With a clear blacklist, the kind of people with "two faces" will be totally banned and their businesses, deposits and investments in the mainland will be impacted, Yang said, adding that their activities overseas will also be affected, as they will be boycotted by the circles of overseas Chinese worldwide.

"We have about 30 million compatriots worldwide and the reunification of the motherland is also the common goal for Chinese worldwide, so these secessionists' opportunities for overseas business and investments will be seriously affected," Yang noted.

The anonymous expert said that "before reunification, the personal freedom of these blacklisted separatists, as well as their family members, will be largely restrained. Just like suspects wanted by the police, they will be scared and won't dare to travel to the mainland, Hong Kong or Macao, as well as other countries, especially countries which signed an extradition treaty with and have close relations with the People's Republic of China."

"Maybe they can still travel to the US and Western countries, or escape to these countries for the rest of their lives, but the risk will always remain. After reunification, if they remain on the island, they will be prosecuted, judged and punished," said the expert.

Voices from Taiwan

The signal released by the Hong Kong newspaper got a lot of attention in Taiwan, and some politicians and experts from the island said that this is an unprecedented measure taken by the mainland. They consider that based on actions secessionists have taken in the past few years, they deserve to be blacklisted. These experts also suggested that mainland sanctions the secessionists as precisely as possible and not harm the innocent.

Yok Mu-ming, honorary chairman of the New Party, a pro-reunification political party on the island, told the Global Times on Sunday that "stubborn secessionists" mentioned in Ta Kung Pao's report could be regarded the "chief criminals who have obvious secessionist ideas, actions and remarks, so this kind of people should be blacklisted first."

"Second, those low-profile secessionists who are vague on their stances but provide concrete supports to the secessionists should also be blacklisted with solid evidence," Yok noted.

"In the past, I have suggested that mainland authorities list the 'chief criminals' among the Taiwan secessionists to impose a warning on them.
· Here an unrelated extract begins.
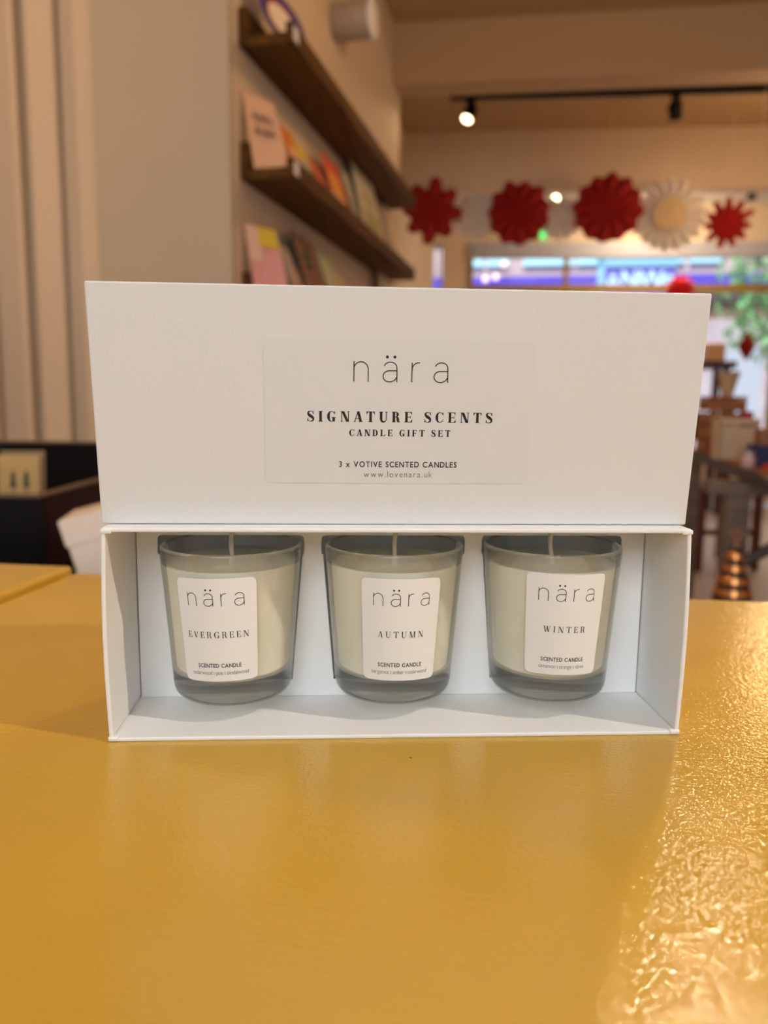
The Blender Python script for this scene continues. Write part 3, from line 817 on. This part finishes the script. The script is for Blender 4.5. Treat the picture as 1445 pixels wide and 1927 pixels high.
# ------------------------------------------------------------------ right: display table and goods
dt = empty('display_table', (.50, 1.90, 0), 'dark edged display table at right loaded with goods', 'table')
MB().box(-.005, 1.3, 0, 1.45, .69, .72).build('tabletop', M['tabledark'], dt, bevel=.003)
MB().box(.01, 1.25, .05, 1.40, .722-.0015, .7225).build('table_runner', M['crate'], dt)
MB().box(-.050, .012, .33, .40, 0, .69).build('trestle_post', M['trestle'], dt, bevel=.004)
MB().box(.9, .96, .33, .40, 0, .69).build('trestle_post', M['trestle'], dt, bevel=.004)
MB().box(-.10, 1.0, .32, .41, .655, .69).build('trestle_rail', M['trestle'], dt, bevel=.004)
MB().box(-.02, .03, 1.20, 1.26, 0, .69).build('trestle_post', M['trestle'], dt, bevel=.004)
MB().tube([(-.03, .30, .46), (.30, .30, .97-.30)], .016, 8).build('brace', M['brace'], dt)
# crate on the display table
wc = empty('wooden_crate', (.515, 2.98, .7225), 'orange brown slatted wooden crate on the display table', 'crate')
for i in range(4):
    z = .004+i*.050
    MB().box(0, .13, 0, .010, z, z+.042).build('slat', M['crate'], wc, bevel=.002)
    MB().box(0, .010, .010, .19, z, z+.042).build('slat', M['crate'], wc, bevel=.002)
    MB().box(0, .13, .19, .20, z, z+.042).build('slat', M['crate'], wc, bevel=.002)
    MB().box(.12, .13, .010, .19, z, z+.042).build('slat', M['crate'], wc, bevel=.002)
MB().box(.01, .12, .01, .19, .002, .010).build('base', M['crate'], wc)
MB().box(-.002, .132, -.002, .202, .198, .206).build('top_board', M['crate'], wc, bevel=.002)
# basket
bk = empty('wicker_basket', (.497, 2.62, .7225), 'square pale wicker basket in front of the wooden crate', 'basket')
def weave(x0, x1, y0, y1):
    m_ = MB(); H = .125
    for k in range(7):
        z = .008+k*(H-.012)/6
        m_.tube([(x0, y0, z), (x1, y0, z), (x1, y1, z), (x0, y1, z), (x0, y0, z)], .0042, 6)
    for (xa, ya, xb_, yb_) in ((x0, y0, x1, y0), (x1, y0, x1, y1), (x1, y1, x0, y1), (x0, y1, x0, y0)):
        for k in range(7):
            t_ = k/6; m_.tube([(xa+(xb_-xa)*t_, ya+(yb_-ya)*t_, 0), (xa+(xb_-xa)*t_, ya+(yb_-ya)*t_, H)], .003, 6)
    return m_
weave(0, .11, 0, .14).build('woven_side', M['wicker'], bk)
MB().box(.004, .106, .004, .136, .004, .100).build('lining', M['wicker'], bk, bevel=.004)
MB().tube([(0, 0, .127), (.11, 0, .127), (.11, .14, .127), (0, .14, .127), (0, 0, .127)], .006, 8).build('rim', M['wicker'], bk)
rp = empty('red_parcel', (.575, 2.655, .8225), 'small red parcel sticking out of the wicker basket', 'parcel')
MB().box(-.018, .018, -.02, .02, 0, .055).build('wrapping', M['darkred'], rp, bevel=.003); MB().box(-.004, .004, -.0208, .0208, .0, .0558).build('ribbon', M['redlight'], rp)
# vase + bowl
vs_ = MB().lathe([(.014, 0), (.020, .002), (.026, .03), (.040, .085), (.043, .088), (.040, .086), (.020, .02), (.001, .01)], 28).build('beige_vase', cmat((.56, .41, .25)), loc=(.592, 3.06, .9295)); autosmooth(vs_)
tag(vs_, 'beige flared vase standing on the wooden crate', 'vase')
bw = MB().lathe([(.012, 0), (.016, .001), (.026, .014), (.031, .028), (.028, .028), (.022, .014), (.001, .006)], 28).build('blue_bowl', M['blue'], loc=(.672, 2.92, .7225)); autosmooth(bw)
tag(bw, 'small grey blue bowl on the display table right of the crate', 'bowl')
mg = empty('red_mug', (.512, 2.80, .7225), 'dark red mug on the display table left of the basket', 'mug')
MB().lathe([(.018, 0), (.022, .002), (.024, .062), (.022, .062), (.020, .006), (.001, .005)], 24).build('cup', M['darkred'], mg, smooth=True)
MB().tube([(.022, 0, .048), (.036, 0, .046), (.038, 0, .028), (.022, 0, .016)], .003, 8).build('handle', M['darkred'], mg, smooth=True)
nb = empty('navy_box', (.535, 2.34, .7225), 'navy box low at the right edge of the photo on the display table', 'box')
MB().box(0, .11, 0, .09, 0, .055).build('box_body', M['navy'], nb, bevel=.002); MB().box(-.002, .112, -.002, .092, .040, .062).build('box_lid', M['navy'], nb, bevel=.002)
bb = empty('brown_box', (.548, 2.345, .7845), 'brown cardboard box on top of the navy box', 'box')
MB().box(0, .08, 0, .07, 0, .046).build('box_body', M['brownbox'], bb, bevel=.002); MB().box(.034, .046, -.0006, .0706, .0, .0466).build('tape', M['kraft'], bb)
gj = empty('glass_jar', (.512, 2.30, .7225), 'small pinkish jar near the table edge left of the navy box', 'jar')
MB().lathe([(.014, 0), (.017, .002), (.018, .030), (.013, .036)], 20).build('jar_body', M['pinkjar'], gj, smooth=True); MB().lathe([(.014, .036), (.0145, .037), (.0145, .046), (.013, .047)], 20).build('lid', M['silver'], gj)
rb = MB().tube([(.0, 0, .004), (.03, .01, .008), (.055, -.01, .006), (.08, .01, .012), (.10, 0, .005)], .006, 8).build('red_ribbon', M['redlight'], loc=(.540, 2.25, .7265), smooth=True)
tag(rb, 'loose red ribbon lying before the navy box', 'ribbon')
# copper lantern on a stool
stl = empty('wooden_stool', (.428, 1.98, 0), 'low red brown stool under the copper lantern', 'stool')
MB().lathe([(.115, .28), (.12, .284), (.12, .306), (.115, .31)], 28).build('seat', M['redbrown'], stl)
for k in range(3):
    a = k*2*PI/3+.4; MB().tube([(.07*math.cos(a), .07*math.sin(a), .28), (.11*math.cos(a), .11*math.sin(a), 0)], .012, 8).build('leg', M['redbrown'], stl)
cl = empty('copper_lantern', (.428, 1.98, .31), 'tiered lantern of shiny copper bands behind the right end of the table', 'lantern')
MB().lathe([(.060, 0), (.060, .004), (.046, .12), (.018, .215), (.012, .24)], 24).build('core', M['darkmet'], cl, smooth=True)
for i in range(8):
    z = .012+i*.029; r0_ = .066-.0056*i-(.006 if i > 5 else 0)
    MB().lathe([(r0_, 0), (r0_+.002, .002), (r0_-.002, .016), (r0_-.005, .018), (r0_-.006, .001)], 28, Tm(0, 0, z), closed=True).build('band', M['copper'], cl)
MB().tube([(0, 0, .235), (0, 0, .262), (.012, 0, .275), (0, 0, .288), (-.012, 0, .275), (0, 0, .262)], .0025, 8).build('hanging_ring', M['copper'], cl)
# chair
ch = empty('wooden_chair', (.86, 4.62, 0), 'red brown wooden chair under the far side of the display table', 'chair', R(20))
MB().box(-.20, .20, -.20, .20, .43, .46).build('seat', M['redbrown'], ch, bevel=.006)
for x in (-.185, .145):
    MB().box(x, x+.04, -.19, -.15, 0, .43).build('leg', M['redbrown'], ch, bevel=.004); MB().box(x, x+.04, .15, .19, 0, .88).build('leg', M['redbrown'], ch, bevel=.004)
MB().box(-.145, .145, .158, .182, .70, .86).build('backrest', M['redbrown'], ch, bevel=.004); MB().box(-.16, .16, -.18, -.16, .2, .23).build('stretcher', M['redbrown'], ch)
# window display bench with small things
wb = empty('window_bench', (.55, 6.72, 0), 'dark purple brown bench standing in the window bay', 'bench', FA)
MB().box(0, .84, 0, .34, 1.205, 1.262).build('bench_top', M['purple'], wb, bevel=.004)
for x in (.03, .75):
    for y in (.03, .27): MB().box(x, x+.05, y, y+.05, 0, 1.205).build('leg', M['purple'], wb)
tb = empty('tan_basket', (1.215, 6.92, 1.262), 'tan box on the window bench right of the lilac box', 'box', FA)
MB().box(-.075, .075, -.06, .06, 0, .13).build('box_body', M['tan'], tb, bevel=.01); MB().box(-.078, .078, -.063, .063, .10, .145).build('box_lid', M['tan'], tb, bevel=.01)
tb.name = 'tan_box'
lb_ = empty('lilac_box', (1.02, 6.88, 1.262), 'pale lilac blue box on the window bench at the lid edge', 'box', FA)
MB().box(-.07, .07, -.06, .06, 0, .10).build('box_body', M['lilac'], lb_, bevel=.004); MB().box(-.073, .073, -.063, .063, .075, .115).build('box_lid', M['lilac'], lb_, bevel=.004)

# ------------------------------------------------------------------ outside: street, shop building, tree
b = MB().box(-30, 30, 9.2, 60, -.12, -.10); struct(b.build('street', M['road']))
bd = empty('shop_building', (-8, 16, -.1), 'pinkish shop building across the street with blue violet fascia', 'building', R(3))
MB().box(-8, 24, 0, 6, 0, 9).build('wall', M['brick'], bd)
MB().box(-8, 24, -.12, 0, 0, 3.0).build('shop_window', M['shopdark'], bd)
MB().box(-8, 10.75, -.35, -.12, 3.23, 3.52).build('fascia_board', M['fascia'], bd)
MB().box(10.75, 24, -.30, -.12, 3.23, 3.52).build('fascia_board', M['fascia'], bd)
for x0, x1 in ((5.95, 6.35), (6.42, 6.85), (7.15, 8.15), (8.20, 8.9), (8.95, 9.35), (9.4, 10.25), (10.35, 10.95)):
    MB().box(x0, x1, -.06, 0, 3.78, 4.02).build('window', M['skywin'], bd)
for x, z in ((6.78, 3.74), (6.42, 3.46), (6.62, 3.50)):
    MB().lathe([(.002, -.06), (.04, -.045), (.06, 0), (.04, .045), (.002, .06)], 16, Tm(x, -.45, z)).build('globe_lamp', M['streetlamp'], bd, smooth=True)
sg = MB().box(8.62, 10.02, -.55, -.40, 3.0, 3.72).build('sign_board', M['signback'], bd, bevel=.01)
MB().box(8.58, 8.70, -.58, -.38, 2.6, 3.80).build('sign_frame', M['signblue'], sg); MB().box(8.58, 10.04, -.58, -.38, 3.64, 3.86).build('sign_frame', M['signblue'], sg)
P = sans_line('NatWest', .34, 9.02, 9.99, 3.22, True, True)
flat_text(P, lambda u, v: Vector((u, -.585, v))).build('lettering', M['signlet'], sg)
ic = []
for k in range(3):
    a = R(90+120*k); cx, cz = 8.86+.07*math.cos(a), 3.38+.07*math.sin(a)
    ic.append([(cx+.055*math.cos(a+R(60*j)), cz+.055*math.sin(a+R(60*j))) for j in range(6)])
flat_text(ic, lambda u, v: Vector((u, -.585, v))).build('sign_emblem', M['signlet'], sg)
ps = empty('pale_shopfront', (2.4, 15.0, -.1), 'pale pinkish shopfront across the street behind the tree', 'building', R(3))
MB().box(0, 9, 0, .7, 0, 2.55).build('wall', M['paleshop'], ps)
for x0 in (.25, 1.5, 2.8): MB().box(x0, x0+.8, -.03, 0, .7, 2.1).build('window', cmat((.42, .46, .55)), ps)
te = empty('street_tree', (3.15, 12.2, -.1), 'leafy green tree on the street outside the window', 'tree')
MB().tube([(0, 0, 0), (.03, 0, 1.0), (-.02, .02, 2.0), (.05, 0, 3.2)], [.07, .06, .05, .02], 10).build('trunk', M['bark'], te, smooth=True)
rr = random.Random(11); lm = MB()
for i in range(1900):
    while True:
        p = Vector((rr.uniform(-1, 1), rr.uniform(-1, 1), rr.uniform(-1, 1)))
        if p.length < 1 and math.sin(p.x*6.1+1)*math.sin(p.z*5.3)*math.cos(p.y*4.7+.6) > -.22: break
    p = Vector((p.x*1.05, p.y*.7, p.z*1.15+2.65)); s_ = rr.uniform(.045, .09)
    q = Matrix.Translation(p) @ Rm(rr.uniform(0, 6.3), 'Z') @ Rm(rr.uniform(-1.2, 1.2), 'X')
    lm.add([(0, 0, -s_), (s_*.5, .01, 0), (0, 0, s_), (-s_*.5, .01, 0)], [(0, 1, 2, 3)], q)
lm.build('foliage', M['leaf'], te)

# ------------------------------------------------------------------ light
wd = bpy.data.worlds.new('sky'); S.world = wd; wd.use_nodes = True
bg = wd.node_tree.nodes['Background']; bg.inputs['Color'].default_value = (.90, .95, 1, 1); bg.inputs['Strength'].default_value = .32
def light(kind, name, loc, aim, energy, col, size=.05, angle=60, blend=.3, sx=None, sy=None):
    l = bpy.data.lights.new(name, kind); l.energy = energy; l.color = col
    if kind == 'SPOT': l.shadow_soft_size = size; l.spot_size = R(angle); l.spot_blend = blend
    elif kind == 'SUN': pass
    elif kind == 'AREA':
        l.shape = 'RECTANGLE'; l.size = sx; l.size_y = sy
    else: l.shadow_soft_size = size
    o = bpy.data.objects.new(name, l); COL.objects.link(o); o.location = loc
    o.rotation_euler = (Vector(aim)-Vector(loc)).to_track_quat('-Z', 'Y').to_euler()
    return o
WARM = (1, .64, .31); MID = (1, .84, .66)
light('SPOT', 'spot_behind', (.50, 2.15, 2.78), (0.05, .2, .75), 46, (1, .80, .52), .035, 50)
light('SPOT', 'spot_right', (2.05, .05, 2.55), (-.06, .33, .78), 125, (1, .88, .75), .03, 50)
light('SPOT', 'spot_track_near', (.72, 3.35, 2.62), (.30, .22, .75), 11, (1, .80, .52), .04, 26)
light('SPOT', 'spot_track_side', (.98, 2.75, 2.70), (.34, .20, .75), 8, (1, .80, .52), .04, 26)
light('AREA', 'rear_daylight_fill', (.10, -2.0, 2.05), (-.06, .33, .80), 33, (.90, .96, 1), sx=1.5, sy=1.1)  # added unseen area lamp, stands in for daylight from behind the camera
light('POINT', 'warm_fill_near', (.9, 1.2, 2.6), (0, 0, 0), 8, WARM, .12)  # added point light without a fixture, warms the near room
light('POINT', 'warm_fill_mid', (.1, 2.6, 2.3), (0, 0, 0), 14, WARM, .12)  # added warm fill, no lamp hangs here; lifts the shelf wall
light('POINT', 'warm_fill_far', (1.4, 5.2, 2.2), (0, 0, 0), 20, WARM, .12)  # added warm fill for the bulkhead and stars, no fixture
light('POINT', 'warm_fill_side', (-2.2, .7, 2.3), (0, 0, 0), 32, WARM, .12)  # added warm fill for the pillar and boards, unseen
light('SPOT', 'track_lamp', (-.70, 5.25, 2.68), (-1.0, 4.2, 1.6), 14, WARM, .03, 70)
light('POINT', 'bay_fill', (.8, 6.95, 2.60), (0, 0, 0), 42, (1, .80, .55), .08)  # added light without a fixture, brightens the wall above the window
su = light('SUN', 'sun', (0, -5, 10), (.8, -5+math.cos(R(63))*10, 10-math.sin(R(63))*10), 9.0, (1, .97, .94))
su.data.angle = R(3)

# ------------------------------------------------------------------ colour management
vs = S.view_settings
vs.view_transform = 'Standard'; vs.look = 'None'; vs.gamma = 1; vs.exposure = -.07
vs.use_curve_mapping = False
S.cycles.sample_clamp_indirect = 20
I also suggested that pro-reunification forces within the island organize a vote to let the people of Taiwan decide who the chief criminals of Taiwan secessionists are," Yok noted.

Chang Ya-chung, a Taipei-based political scientist and a member of the KMT, the opposition party in the island, told the Global Times on Sunday that "based on what I learned, this is a new tactic made by the mainland, before an all-out military and economic confrontation, to precisely strike the specific individuals rather than the majority of Taiwan people."

Tang Xiang-long, a Taiwan-based TV commentator and an expert on cross-Straits relations, said that "recently, the Trump administration is still playing the Taiwan card to provoke the Chinese mainland, as [US] Secretary of State Mike Pompeo even openly said 'Taiwan has not been a part of China.' This kind of encouragement from a US administration toward Taiwan secessionism is unprecedented."

"So if Beijing does nothing in response, the atmosphere created by Pompeo will grow. To release the message of formulating a blacklist is a countermeasure from the mainland against the anti-China acts of the Trump administration," he said.

Taiwan-based analysts also said that with the intense and worsening cross-Straits relations, the separatist DPP is even more determined to be a pawn for the US to contain China, so the mainland has already lost faith in them to make any change.

"To these DPP members and secessionists, the mainland authorities want to say 'I am warning you. Behave yourself. I can read your every move and hear your every word. Maybe now I can't touch you, but I will give you a tag.' This will surely affect and deter those secessionists," Tang noted.